A series of verification and validation cases are presented. First, a one‑dimensional vibrating plate problem demonstrates second‑order convergence of displacement and stress against an analytical solution. Second, a two‑dimensional twisting plate with a Mooney‑Rivlin solid immersed in a Newtonian fluid reproduces benchmark results from the literature, confirming that the method captures large solid deformations and fluid loading accurately. Third, a complex multi‑body flow with several solid inclusions shows that the VOF interface remains sharp and that the deformation tensor B evolves consistently even when solids undergo significant rotation and stretch.

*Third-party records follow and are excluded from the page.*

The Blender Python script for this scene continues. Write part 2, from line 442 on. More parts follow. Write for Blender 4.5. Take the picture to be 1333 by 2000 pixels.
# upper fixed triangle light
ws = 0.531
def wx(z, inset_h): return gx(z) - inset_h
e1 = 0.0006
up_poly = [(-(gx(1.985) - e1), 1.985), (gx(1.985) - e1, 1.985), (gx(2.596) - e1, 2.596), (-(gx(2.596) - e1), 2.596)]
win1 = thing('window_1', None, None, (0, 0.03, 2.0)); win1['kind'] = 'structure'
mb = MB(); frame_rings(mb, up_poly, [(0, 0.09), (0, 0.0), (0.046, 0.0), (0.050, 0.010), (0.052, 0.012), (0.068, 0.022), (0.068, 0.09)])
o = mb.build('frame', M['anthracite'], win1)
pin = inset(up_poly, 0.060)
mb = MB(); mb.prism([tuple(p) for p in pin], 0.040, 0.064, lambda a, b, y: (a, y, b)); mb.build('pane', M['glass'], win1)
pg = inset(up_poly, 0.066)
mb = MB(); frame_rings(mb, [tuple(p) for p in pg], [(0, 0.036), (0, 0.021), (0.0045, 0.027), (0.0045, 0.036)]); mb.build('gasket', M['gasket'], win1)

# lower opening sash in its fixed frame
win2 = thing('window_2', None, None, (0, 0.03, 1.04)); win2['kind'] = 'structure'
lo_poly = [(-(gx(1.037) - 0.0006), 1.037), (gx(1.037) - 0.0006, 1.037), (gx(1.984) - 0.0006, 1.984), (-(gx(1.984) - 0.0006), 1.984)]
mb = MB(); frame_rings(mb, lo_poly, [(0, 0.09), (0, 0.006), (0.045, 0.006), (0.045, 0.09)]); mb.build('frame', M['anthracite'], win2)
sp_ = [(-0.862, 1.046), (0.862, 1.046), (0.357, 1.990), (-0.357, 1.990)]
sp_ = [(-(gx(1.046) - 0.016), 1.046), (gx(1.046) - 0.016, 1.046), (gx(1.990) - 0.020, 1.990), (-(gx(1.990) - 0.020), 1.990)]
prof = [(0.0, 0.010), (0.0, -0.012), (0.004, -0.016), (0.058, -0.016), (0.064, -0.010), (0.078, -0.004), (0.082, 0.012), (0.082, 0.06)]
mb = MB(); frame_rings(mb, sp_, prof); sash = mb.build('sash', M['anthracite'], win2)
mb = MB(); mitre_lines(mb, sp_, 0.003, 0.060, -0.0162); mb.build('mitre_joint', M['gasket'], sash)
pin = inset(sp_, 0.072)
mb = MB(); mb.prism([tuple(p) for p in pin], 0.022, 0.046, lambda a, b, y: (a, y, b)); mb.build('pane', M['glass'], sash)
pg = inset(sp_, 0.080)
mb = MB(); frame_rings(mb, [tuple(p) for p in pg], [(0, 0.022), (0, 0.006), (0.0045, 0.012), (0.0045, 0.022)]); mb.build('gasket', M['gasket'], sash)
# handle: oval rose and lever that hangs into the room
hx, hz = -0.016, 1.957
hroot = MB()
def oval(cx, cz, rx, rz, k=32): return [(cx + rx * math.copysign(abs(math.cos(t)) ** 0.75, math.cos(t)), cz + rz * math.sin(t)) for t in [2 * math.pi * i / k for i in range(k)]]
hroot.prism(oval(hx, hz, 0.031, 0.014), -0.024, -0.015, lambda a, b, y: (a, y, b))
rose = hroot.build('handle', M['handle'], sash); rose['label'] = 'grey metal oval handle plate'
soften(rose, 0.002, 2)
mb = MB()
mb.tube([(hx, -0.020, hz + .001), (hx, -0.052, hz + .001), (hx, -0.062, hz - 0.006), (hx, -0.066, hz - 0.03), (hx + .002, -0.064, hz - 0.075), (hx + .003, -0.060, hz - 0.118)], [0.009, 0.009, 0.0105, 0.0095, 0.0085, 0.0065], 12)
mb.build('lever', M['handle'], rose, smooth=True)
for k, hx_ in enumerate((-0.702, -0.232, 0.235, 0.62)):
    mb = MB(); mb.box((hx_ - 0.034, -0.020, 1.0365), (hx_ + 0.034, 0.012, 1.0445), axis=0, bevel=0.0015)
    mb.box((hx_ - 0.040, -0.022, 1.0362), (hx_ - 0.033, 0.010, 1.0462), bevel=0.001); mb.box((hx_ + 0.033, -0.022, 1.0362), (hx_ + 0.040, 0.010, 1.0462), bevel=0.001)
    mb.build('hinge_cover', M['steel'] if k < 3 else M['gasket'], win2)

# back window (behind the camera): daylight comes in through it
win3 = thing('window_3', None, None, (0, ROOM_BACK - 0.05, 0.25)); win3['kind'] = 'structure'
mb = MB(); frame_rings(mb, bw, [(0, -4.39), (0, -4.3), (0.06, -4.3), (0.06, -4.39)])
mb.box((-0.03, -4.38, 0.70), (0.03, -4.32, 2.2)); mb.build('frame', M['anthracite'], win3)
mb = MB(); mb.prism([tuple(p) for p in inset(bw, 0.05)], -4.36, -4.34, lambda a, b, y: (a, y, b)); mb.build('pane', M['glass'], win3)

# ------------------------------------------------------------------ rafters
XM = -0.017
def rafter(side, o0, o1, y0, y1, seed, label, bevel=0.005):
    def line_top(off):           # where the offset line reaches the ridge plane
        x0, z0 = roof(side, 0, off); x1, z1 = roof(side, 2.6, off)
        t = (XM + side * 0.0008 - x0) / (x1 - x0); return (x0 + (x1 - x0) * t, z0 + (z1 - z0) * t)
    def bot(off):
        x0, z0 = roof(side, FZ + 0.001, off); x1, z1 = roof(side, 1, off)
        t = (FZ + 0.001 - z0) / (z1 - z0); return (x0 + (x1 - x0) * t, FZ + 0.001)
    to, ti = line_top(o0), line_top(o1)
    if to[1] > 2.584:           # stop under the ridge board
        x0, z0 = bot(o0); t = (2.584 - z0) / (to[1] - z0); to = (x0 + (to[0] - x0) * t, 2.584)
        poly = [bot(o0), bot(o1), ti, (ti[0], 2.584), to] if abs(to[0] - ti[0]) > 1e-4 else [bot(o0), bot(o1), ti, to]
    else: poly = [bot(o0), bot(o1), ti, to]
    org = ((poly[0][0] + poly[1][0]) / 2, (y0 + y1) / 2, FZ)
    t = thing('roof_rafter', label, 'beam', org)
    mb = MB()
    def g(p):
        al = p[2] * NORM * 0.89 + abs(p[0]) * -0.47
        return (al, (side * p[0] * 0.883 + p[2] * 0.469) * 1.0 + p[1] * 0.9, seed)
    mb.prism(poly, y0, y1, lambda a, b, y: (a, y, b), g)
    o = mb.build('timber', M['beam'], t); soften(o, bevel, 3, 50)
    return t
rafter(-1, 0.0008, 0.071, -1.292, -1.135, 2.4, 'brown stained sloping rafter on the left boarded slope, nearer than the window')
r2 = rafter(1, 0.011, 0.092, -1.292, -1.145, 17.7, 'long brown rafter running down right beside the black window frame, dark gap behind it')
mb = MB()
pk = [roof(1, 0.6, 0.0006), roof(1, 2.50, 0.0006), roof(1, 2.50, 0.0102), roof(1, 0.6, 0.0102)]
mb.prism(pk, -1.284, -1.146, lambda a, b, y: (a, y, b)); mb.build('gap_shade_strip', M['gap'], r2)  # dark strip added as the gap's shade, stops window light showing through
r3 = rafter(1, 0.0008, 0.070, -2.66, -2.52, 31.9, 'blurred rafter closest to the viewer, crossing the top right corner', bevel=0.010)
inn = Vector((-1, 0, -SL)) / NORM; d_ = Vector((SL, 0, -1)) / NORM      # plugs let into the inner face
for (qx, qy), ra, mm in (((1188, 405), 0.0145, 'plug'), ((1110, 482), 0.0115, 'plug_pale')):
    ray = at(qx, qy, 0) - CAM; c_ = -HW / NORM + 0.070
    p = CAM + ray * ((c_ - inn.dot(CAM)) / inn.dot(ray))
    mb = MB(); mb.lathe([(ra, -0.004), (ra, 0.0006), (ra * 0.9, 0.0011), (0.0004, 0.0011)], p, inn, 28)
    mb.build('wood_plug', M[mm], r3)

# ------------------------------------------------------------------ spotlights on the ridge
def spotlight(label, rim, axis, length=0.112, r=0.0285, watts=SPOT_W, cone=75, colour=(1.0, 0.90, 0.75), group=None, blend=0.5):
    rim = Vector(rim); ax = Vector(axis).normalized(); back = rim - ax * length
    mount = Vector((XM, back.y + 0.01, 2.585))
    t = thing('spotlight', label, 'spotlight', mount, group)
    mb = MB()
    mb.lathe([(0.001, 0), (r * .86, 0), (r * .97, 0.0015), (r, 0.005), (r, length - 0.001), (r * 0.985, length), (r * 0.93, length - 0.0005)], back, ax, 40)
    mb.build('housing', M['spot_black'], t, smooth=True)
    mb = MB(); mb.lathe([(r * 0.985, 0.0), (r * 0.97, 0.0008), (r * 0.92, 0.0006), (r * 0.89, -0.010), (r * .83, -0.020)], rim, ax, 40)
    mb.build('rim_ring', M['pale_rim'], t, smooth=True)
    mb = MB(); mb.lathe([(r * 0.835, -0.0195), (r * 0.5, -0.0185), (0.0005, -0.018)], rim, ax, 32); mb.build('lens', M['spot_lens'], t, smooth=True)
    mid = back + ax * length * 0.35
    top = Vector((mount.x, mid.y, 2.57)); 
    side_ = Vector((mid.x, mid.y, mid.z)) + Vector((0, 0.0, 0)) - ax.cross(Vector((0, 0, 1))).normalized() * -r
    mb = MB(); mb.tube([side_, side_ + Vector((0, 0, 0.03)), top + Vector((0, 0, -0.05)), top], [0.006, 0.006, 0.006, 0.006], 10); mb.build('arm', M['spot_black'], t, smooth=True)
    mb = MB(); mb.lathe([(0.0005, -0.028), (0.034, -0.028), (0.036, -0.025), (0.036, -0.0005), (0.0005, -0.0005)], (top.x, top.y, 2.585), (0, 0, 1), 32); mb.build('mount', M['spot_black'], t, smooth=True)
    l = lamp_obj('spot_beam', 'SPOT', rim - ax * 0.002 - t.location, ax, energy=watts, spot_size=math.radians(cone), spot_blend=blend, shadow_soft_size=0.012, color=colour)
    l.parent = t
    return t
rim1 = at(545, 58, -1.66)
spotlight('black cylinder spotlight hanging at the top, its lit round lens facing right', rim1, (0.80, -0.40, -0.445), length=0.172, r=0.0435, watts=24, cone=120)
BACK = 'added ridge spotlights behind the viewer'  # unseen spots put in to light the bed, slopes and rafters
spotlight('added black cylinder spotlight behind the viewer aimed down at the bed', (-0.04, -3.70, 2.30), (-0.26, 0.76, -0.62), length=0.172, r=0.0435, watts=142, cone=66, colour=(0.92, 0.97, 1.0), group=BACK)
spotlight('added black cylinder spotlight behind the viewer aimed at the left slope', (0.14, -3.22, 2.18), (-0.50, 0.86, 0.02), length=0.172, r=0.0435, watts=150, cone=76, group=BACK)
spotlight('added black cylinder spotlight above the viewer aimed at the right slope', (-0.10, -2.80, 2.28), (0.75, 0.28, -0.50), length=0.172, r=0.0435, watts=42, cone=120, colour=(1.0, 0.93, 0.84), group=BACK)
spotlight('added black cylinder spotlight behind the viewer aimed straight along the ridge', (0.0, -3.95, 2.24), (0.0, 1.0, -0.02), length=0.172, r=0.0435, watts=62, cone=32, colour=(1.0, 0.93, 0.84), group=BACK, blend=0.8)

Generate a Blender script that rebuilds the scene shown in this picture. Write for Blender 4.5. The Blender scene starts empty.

Grid refinement studies reveal L₂ error reduction consistent with the nominal second‑order accuracy of the scheme, and computational cost comparisons indicate that the Eulerian approach avoids the overhead of mesh regeneration inherent in ALE or fully Lagrangian methods.
The authors discuss limitations. When solids experience extreme deformations, the tensor B can become ill‑conditioned, leading to numerical instability; they suggest possible remedies such as tensor regularization or logarithmic strain formulations (log‑B). Additionally, VOF suffers from numerical diffusion for very thin interfaces, which may require higher‑order VOF schemes or adaptive mesh refinement to preserve interface fidelity.
In conclusion, the paper delivers a coherent, fully Eulerian finite‑difference strategy for FSI that combines VOF for geometry representation with an Eulerian update of the left Cauchy‑Green tensor for solid mechanics. The method achieves comparable accuracy to traditional ALE or Lagrangian techniques while eliminating mesh deformation and remeshing steps. The authors anticipate extensions to three‑dimensional problems, anisotropic hyperelastic models, and high‑impact collision scenarios, where the simplicity and robustness of a fixed‑grid formulation could provide significant advantages in computational fluid‑structure dynamics.